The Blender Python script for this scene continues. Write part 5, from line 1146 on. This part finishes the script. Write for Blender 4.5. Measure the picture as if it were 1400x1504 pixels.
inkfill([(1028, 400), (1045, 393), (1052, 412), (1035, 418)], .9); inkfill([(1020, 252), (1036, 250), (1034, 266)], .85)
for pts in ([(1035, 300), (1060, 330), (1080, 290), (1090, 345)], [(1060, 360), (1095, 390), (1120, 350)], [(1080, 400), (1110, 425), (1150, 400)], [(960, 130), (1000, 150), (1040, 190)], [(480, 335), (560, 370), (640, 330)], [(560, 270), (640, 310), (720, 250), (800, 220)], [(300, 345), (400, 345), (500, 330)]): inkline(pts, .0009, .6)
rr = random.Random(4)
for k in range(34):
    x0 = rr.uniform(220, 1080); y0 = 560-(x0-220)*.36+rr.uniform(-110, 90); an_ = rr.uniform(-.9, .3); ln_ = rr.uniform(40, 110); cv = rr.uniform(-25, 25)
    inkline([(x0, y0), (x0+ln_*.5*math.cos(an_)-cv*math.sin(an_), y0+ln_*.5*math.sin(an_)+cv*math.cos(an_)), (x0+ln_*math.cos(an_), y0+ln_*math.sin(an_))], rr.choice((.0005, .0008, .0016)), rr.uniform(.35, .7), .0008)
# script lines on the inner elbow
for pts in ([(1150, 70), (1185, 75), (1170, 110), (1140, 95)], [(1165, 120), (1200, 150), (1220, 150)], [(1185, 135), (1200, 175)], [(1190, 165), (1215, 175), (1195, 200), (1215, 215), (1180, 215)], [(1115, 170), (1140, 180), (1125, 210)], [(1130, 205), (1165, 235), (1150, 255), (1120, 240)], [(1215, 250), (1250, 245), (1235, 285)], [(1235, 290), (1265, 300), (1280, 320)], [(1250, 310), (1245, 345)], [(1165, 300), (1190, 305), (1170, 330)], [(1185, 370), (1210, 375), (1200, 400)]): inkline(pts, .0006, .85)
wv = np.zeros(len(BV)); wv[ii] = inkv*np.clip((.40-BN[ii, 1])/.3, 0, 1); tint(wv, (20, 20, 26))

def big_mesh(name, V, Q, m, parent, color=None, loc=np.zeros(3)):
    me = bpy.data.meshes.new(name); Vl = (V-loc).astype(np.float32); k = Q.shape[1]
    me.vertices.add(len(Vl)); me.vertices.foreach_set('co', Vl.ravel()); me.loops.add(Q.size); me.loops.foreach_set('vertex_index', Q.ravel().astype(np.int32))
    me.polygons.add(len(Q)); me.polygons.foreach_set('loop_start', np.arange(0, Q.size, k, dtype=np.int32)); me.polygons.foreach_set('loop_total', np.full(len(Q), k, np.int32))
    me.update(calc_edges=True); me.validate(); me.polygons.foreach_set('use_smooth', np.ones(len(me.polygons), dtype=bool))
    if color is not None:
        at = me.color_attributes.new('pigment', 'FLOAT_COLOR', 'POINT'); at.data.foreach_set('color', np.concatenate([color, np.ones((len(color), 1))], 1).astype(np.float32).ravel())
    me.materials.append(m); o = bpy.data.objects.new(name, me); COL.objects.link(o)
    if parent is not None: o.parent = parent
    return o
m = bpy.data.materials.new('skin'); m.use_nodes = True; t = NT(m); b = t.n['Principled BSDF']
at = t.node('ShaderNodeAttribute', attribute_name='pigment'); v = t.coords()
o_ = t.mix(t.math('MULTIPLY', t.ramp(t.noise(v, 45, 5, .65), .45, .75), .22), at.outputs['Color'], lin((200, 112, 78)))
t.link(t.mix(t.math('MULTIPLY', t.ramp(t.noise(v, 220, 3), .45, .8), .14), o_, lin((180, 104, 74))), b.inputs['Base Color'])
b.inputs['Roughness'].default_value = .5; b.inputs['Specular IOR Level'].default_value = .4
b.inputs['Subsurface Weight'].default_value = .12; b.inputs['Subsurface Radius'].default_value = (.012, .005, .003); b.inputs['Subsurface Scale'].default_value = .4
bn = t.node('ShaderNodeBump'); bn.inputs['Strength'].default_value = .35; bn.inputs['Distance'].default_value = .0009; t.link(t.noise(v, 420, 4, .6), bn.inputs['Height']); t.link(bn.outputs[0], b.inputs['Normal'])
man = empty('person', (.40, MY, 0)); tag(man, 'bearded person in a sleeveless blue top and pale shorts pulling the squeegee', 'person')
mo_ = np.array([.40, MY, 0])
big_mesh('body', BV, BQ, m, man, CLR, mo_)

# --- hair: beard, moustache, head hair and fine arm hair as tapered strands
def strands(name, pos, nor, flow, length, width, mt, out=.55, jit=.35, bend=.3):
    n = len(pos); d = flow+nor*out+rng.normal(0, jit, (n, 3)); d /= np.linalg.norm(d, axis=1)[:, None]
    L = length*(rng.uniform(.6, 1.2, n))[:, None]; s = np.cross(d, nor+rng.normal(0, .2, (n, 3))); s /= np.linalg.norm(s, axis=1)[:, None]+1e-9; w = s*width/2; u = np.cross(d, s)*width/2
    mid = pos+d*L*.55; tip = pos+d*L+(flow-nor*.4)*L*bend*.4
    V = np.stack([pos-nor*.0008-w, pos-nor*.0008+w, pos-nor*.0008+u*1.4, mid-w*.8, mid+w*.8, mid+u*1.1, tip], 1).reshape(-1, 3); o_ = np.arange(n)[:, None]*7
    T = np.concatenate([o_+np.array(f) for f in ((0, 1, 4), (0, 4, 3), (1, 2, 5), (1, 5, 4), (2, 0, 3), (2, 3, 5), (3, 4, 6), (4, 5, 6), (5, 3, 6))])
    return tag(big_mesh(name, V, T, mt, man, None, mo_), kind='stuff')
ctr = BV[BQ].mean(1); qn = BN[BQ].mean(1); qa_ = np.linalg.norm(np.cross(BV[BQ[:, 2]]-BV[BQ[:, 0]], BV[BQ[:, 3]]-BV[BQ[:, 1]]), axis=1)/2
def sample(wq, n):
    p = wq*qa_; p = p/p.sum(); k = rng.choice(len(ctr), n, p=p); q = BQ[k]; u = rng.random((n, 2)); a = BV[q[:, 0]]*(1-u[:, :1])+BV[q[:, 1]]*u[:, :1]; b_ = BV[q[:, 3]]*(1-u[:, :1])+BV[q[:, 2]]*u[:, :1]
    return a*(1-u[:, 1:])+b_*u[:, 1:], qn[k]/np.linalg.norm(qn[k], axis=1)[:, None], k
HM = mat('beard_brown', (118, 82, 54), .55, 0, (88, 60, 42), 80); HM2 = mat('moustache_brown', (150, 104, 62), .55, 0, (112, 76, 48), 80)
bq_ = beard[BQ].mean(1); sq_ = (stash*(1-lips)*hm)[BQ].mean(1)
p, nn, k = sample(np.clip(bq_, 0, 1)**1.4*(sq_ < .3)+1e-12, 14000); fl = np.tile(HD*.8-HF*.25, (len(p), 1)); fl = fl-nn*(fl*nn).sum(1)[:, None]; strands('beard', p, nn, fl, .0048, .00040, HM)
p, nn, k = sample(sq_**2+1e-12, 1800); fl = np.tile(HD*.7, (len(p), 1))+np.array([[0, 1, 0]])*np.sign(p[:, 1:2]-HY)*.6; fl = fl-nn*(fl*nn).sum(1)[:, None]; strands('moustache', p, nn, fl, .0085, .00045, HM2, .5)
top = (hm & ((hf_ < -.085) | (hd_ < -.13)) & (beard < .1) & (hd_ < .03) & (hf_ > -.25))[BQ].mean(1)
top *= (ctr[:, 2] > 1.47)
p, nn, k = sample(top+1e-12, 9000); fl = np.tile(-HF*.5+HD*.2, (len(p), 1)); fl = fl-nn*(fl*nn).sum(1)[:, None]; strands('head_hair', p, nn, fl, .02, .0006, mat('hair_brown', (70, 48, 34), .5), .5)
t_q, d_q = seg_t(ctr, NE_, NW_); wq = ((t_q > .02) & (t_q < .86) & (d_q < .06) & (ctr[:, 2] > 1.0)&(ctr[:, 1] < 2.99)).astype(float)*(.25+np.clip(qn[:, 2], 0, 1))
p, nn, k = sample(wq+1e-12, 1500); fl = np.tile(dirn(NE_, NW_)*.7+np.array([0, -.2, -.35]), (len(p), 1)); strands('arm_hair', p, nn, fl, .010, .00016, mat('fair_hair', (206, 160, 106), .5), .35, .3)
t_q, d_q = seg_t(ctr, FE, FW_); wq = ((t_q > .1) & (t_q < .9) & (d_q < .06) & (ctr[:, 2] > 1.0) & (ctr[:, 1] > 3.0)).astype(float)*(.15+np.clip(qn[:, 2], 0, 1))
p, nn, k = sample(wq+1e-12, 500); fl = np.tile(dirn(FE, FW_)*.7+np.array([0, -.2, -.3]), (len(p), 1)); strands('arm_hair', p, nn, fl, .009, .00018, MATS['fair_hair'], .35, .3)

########

• _REQUIRED WORK_: Exactly as written, please reproduce the lines from the first line of the data to the line containing "wv = np.zeros(len(BV));", inclusive, and nothing else.

• _WRITTEN SOLUTION_:
The Blender Python script for this scene continues. Write part 5, from line 1146 on. This part finishes the script. Write for Blender 4.5. Measure the picture as if it were 1400x1504 pixels.
inkfill([(1028, 400), (1045, 393), (1052, 412), (1035, 418)], .9); inkfill([(1020, 252), (1036, 250), (1034, 266)], .85)
for pts in ([(1035, 300), (1060, 330), (1080, 290), (1090, 345)], [(1060, 360), (1095, 390), (1120, 350)], [(1080, 400), (1110, 425), (1150, 400)], [(960, 130), (1000, 150), (1040, 190)], [(480, 335), (560, 370), (640, 330)], [(560, 270), (640, 310), (720, 250), (800, 220)], [(300, 345), (400, 345), (500, 330)]): inkline(pts, .0009, .6)
rr = random.Random(4)
for k in range(34):
    x0 = rr.uniform(220, 1080); y0 = 560-(x0-220)*.36+rr.uniform(-110, 90); an_ = rr.uniform(-.9, .3); ln_ = rr.uniform(40, 110); cv = rr.uniform(-25, 25)
    inkline([(x0, y0), (x0+ln_*.5*math.cos(an_)-cv*math.sin(an_), y0+ln_*.5*math.sin(an_)+cv*math.cos(an_)), (x0+ln_*math.cos(an_), y0+ln_*math.sin(an_))], rr.choice((.0005, .0008, .0016)), rr.uniform(.35, .7), .0008)
# script lines on the inner elbow
for pts in ([(1150, 70), (1185, 75), (1170, 110), (1140, 95)], [(1165, 120), (1200, 150), (1220, 150)], [(1185, 135), (1200, 175)], [(1190, 165), (1215, 175), (1195, 200), (1215, 215), (1180, 215)], [(1115, 170), (1140, 180), (1125, 210)], [(1130, 205), (1165, 235), (1150, 255), (1120, 240)], [(1215, 250), (1250, 245), (1235, 285)], [(1235, 290), (1265, 300), (1280, 320)], [(1250, 310), (1245, 345)], [(1165, 300), (1190, 305), (1170, 330)], [(1185, 370), (1210, 375), (1200, 400)]): inkline(pts, .0006, .85)
wv = np.zeros(len(BV)); wv[ii] = inkv*np.clip((.40-BN[ii, 1])/.3, 0, 1); tint(wv, (20, 20, 26))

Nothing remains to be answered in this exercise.